== GIVEN EXERCISE ==
Set down all of the data exactly as it appears.

[Entries with scene source code]

* Start *

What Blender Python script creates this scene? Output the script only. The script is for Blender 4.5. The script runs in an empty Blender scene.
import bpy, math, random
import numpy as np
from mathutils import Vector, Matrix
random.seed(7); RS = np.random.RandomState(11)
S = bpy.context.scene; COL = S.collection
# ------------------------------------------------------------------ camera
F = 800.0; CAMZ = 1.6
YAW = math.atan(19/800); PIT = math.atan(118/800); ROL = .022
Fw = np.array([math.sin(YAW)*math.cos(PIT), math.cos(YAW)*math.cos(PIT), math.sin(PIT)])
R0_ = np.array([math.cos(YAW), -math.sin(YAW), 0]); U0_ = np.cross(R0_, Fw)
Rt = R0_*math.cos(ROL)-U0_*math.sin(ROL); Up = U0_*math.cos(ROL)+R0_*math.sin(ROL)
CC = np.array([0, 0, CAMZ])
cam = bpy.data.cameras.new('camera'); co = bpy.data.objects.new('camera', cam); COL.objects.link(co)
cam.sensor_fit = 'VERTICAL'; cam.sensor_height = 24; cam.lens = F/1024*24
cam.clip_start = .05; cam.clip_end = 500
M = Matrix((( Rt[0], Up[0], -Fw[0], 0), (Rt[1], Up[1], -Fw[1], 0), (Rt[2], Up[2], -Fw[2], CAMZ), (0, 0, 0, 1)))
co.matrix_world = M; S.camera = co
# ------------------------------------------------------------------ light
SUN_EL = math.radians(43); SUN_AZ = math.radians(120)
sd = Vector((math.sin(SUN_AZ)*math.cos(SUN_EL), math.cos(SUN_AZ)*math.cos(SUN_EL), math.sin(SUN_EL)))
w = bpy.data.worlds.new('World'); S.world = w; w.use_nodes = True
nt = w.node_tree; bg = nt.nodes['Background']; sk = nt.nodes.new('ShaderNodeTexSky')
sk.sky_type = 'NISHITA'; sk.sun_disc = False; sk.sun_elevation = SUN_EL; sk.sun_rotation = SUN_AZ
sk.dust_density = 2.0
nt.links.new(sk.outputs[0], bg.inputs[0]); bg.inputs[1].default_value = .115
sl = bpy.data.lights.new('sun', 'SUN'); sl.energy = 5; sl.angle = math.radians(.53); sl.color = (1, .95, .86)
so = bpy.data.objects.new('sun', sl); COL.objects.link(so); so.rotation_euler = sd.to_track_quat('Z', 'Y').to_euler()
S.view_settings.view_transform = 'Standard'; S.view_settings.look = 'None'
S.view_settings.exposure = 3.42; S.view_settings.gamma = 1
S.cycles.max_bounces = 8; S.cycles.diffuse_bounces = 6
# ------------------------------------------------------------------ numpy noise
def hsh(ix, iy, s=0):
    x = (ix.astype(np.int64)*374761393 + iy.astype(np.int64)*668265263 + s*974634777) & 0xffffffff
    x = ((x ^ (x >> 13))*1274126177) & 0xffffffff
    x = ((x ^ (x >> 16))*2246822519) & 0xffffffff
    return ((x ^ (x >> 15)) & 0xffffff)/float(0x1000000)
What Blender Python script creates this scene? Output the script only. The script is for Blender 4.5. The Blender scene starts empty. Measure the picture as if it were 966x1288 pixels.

* End *

== ANSWER ==
What Blender Python script creates this scene? Output the script only. The script is for Blender 4.5. The script runs in an empty Blender scene.
import bpy, math, random
import numpy as np
from mathutils import Vector, Matrix
random.seed(7); RS = np.random.RandomState(11)
S = bpy.context.scene; COL = S.collection
# ------------------------------------------------------------------ camera
F = 800.0; CAMZ = 1.6
YAW = math.atan(19/800); PIT = math.atan(118/800); ROL = .022
Fw = np.array([math.sin(YAW)*math.cos(PIT), math.cos(YAW)*math.cos(PIT), math.sin(PIT)])
R0_ = np.array([math.cos(YAW), -math.sin(YAW), 0]); U0_ = np.cross(R0_, Fw)
Rt = R0_*math.cos(ROL)-U0_*math.sin(ROL); Up = U0_*math.cos(ROL)+R0_*math.sin(ROL)
CC = np.array([0, 0, CAMZ])
cam = bpy.data.cameras.new('camera'); co = bpy.data.objects.new('camera', cam); COL.objects.link(co)
cam.sensor_fit = 'VERTICAL'; cam.sensor_height = 24; cam.lens = F/1024*24
cam.clip_start = .05; cam.clip_end = 500
M = Matrix((( Rt[0], Up[0], -Fw[0], 0), (Rt[1], Up[1], -Fw[1], 0), (Rt[2], Up[2], -Fw[2], CAMZ), (0, 0, 0, 1)))
co.matrix_world = M; S.camera = co
# ------------------------------------------------------------------ light
SUN_EL = math.radians(43); SUN_AZ = math.radians(120)
sd = Vector((math.sin(SUN_AZ)*math.cos(SUN_EL), math.cos(SUN_AZ)*math.cos(SUN_EL), math.sin(SUN_EL)))
w = bpy.data.worlds.new('World'); S.world = w; w.use_nodes = True
nt = w.node_tree; bg = nt.nodes['Background']; sk = nt.nodes.new('ShaderNodeTexSky')
sk.sky_type = 'NISHITA'; sk.sun_disc = False; sk.sun_elevation = SUN_EL; sk.sun_rotation = SUN_AZ
sk.dust_density = 2.0
nt.links.new(sk.outputs[0], bg.inputs[0]); bg.inputs[1].default_value = .115
sl = bpy.data.lights.new('sun', 'SUN'); sl.energy = 5; sl.angle = math.radians(.53); sl.color = (1, .95, .86)
so = bpy.data.objects.new('sun', sl); COL.objects.link(so); so.rotation_euler = sd.to_track_quat('Z', 'Y').to_euler()
S.view_settings.view_transform = 'Standard'; S.view_settings.look = 'None'
S.view_settings.exposure = 3.42; S.view_settings.gamma = 1
S.cycles.max_bounces = 8; S.cycles.diffuse_bounces = 6
# ------------------------------------------------------------------ numpy noise
def hsh(ix, iy, s=0):
    x = (ix.astype(np.int64)*374761393 + iy.astype(np.int64)*668265263 + s*974634777) & 0xffffffff
    x = ((x ^ (x >> 13))*1274126177) & 0xffffffff
    x = ((x ^ (x >> 16))*2246822519) & 0xffffffff
    return ((x ^ (x >> 15)) & 0xffffff)/float(0x1000000)
What Blender Python script creates this scene? Output the script only. The script is for Blender 4.5. The Blender scene starts empty. Measure the picture as if it were 966x1288 pixels.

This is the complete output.